Whaling Days
As a little child growing up in the old whaling port of New Bedford, Massachusettes it was a Saturday morning ritual to take the bus downtown with my mother, do some shopping at at both specialty shops and Star Store, the local department store, visit the five and ten, have lunch either at a downtown restaurant or the lunch counter at Browne's Drug Store, and then go to the library before visiting the beauty parlor to get her hair done. There was no television to distract a bored child in the beauty parlor so books were my salvation.
The New Bedford Public Library was an imposing granite structure a block north of the main shopping street downtown. Like many public buildings there it was largely constructed with donated money from people who'd grown extremely wealthy in the whaling industry. Today's stark and sterile public buildings don't have the quality of construction and materials, and they lack the multitude of sculptures and oil paintings that gave these places such a feeling of warmth and hominess. On the lower floor was the childrens' room, a place of wonder filled with books both old and new. As I got a bit older I was especially interested in a series of volumes consisting of bound copies of the magazine The Boy Mechanic from the 1930's, full of interesting ideas and step by step instructions on building everything imaginable.
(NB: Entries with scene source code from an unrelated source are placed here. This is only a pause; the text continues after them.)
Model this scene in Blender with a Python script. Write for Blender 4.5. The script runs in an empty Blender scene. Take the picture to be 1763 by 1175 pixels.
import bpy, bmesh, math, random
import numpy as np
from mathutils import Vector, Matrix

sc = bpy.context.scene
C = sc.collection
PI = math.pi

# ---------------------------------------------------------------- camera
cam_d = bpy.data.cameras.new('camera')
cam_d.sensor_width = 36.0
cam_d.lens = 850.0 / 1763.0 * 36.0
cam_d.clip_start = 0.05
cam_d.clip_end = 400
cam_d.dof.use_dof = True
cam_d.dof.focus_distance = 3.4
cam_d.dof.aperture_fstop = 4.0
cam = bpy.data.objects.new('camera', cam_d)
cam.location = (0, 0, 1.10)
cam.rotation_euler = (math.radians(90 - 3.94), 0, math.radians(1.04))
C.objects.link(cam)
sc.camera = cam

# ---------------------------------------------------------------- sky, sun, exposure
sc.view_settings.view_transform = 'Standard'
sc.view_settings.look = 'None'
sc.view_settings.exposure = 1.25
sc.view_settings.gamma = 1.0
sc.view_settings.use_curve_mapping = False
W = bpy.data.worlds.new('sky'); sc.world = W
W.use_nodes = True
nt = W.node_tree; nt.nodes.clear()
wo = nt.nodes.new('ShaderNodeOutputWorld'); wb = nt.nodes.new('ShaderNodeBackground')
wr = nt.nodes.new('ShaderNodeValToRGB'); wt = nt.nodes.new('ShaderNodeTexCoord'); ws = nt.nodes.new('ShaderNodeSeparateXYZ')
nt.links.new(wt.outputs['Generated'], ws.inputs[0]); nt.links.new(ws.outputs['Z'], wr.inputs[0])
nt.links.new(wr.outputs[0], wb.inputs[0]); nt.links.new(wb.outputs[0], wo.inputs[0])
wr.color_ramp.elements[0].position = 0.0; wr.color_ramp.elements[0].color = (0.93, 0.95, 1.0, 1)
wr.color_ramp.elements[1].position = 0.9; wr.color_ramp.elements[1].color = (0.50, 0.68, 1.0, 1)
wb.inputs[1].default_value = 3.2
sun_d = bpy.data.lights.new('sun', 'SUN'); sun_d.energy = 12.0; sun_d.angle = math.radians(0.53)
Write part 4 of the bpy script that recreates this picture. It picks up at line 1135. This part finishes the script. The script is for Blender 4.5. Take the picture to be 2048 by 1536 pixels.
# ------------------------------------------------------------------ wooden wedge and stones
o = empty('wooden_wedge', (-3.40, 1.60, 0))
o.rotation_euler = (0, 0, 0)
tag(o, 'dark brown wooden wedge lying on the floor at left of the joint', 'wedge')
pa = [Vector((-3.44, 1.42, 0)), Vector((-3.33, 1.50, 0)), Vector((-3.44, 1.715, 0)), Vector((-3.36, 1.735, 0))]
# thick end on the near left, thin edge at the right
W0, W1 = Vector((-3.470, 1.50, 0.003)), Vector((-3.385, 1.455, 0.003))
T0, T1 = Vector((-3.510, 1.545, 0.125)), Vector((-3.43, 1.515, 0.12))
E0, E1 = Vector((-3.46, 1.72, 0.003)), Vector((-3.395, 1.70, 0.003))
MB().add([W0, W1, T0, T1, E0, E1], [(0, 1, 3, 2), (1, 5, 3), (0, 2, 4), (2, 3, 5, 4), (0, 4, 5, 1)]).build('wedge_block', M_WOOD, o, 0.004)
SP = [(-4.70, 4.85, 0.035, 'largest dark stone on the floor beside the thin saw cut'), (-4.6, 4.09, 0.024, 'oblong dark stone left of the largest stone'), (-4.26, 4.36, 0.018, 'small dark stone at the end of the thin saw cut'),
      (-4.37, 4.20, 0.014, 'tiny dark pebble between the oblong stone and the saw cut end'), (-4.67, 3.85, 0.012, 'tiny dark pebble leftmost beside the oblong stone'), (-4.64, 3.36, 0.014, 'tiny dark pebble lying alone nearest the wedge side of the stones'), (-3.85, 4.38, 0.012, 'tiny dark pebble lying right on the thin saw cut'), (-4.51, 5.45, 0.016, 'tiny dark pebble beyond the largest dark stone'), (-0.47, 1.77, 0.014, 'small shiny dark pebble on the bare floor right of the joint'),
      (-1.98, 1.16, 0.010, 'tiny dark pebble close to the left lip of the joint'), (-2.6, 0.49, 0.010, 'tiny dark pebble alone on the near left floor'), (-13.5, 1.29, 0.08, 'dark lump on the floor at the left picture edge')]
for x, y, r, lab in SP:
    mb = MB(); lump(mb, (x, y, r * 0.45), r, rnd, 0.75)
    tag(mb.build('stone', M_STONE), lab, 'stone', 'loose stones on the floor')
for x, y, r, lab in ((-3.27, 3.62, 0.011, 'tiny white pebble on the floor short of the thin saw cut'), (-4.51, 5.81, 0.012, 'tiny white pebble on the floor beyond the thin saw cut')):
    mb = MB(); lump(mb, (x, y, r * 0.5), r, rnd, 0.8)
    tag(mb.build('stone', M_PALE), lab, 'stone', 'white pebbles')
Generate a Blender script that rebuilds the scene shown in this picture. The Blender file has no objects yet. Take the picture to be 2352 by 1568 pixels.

In front of the library was this bronze statue of a harpooner in the bow of a whaleboat, posed to thrust his harpoon. The back and base of granite was inscribed "A Dead Whale Or A Stove Boat". I was confused by the term "stove", always picturing the one in the kitchen in my mind's eye. It was only when I was maybe nine or ten when I realized it also meant "crushed", and referred to what would happen to the boat if the whale managed to slap the boat with his great tail.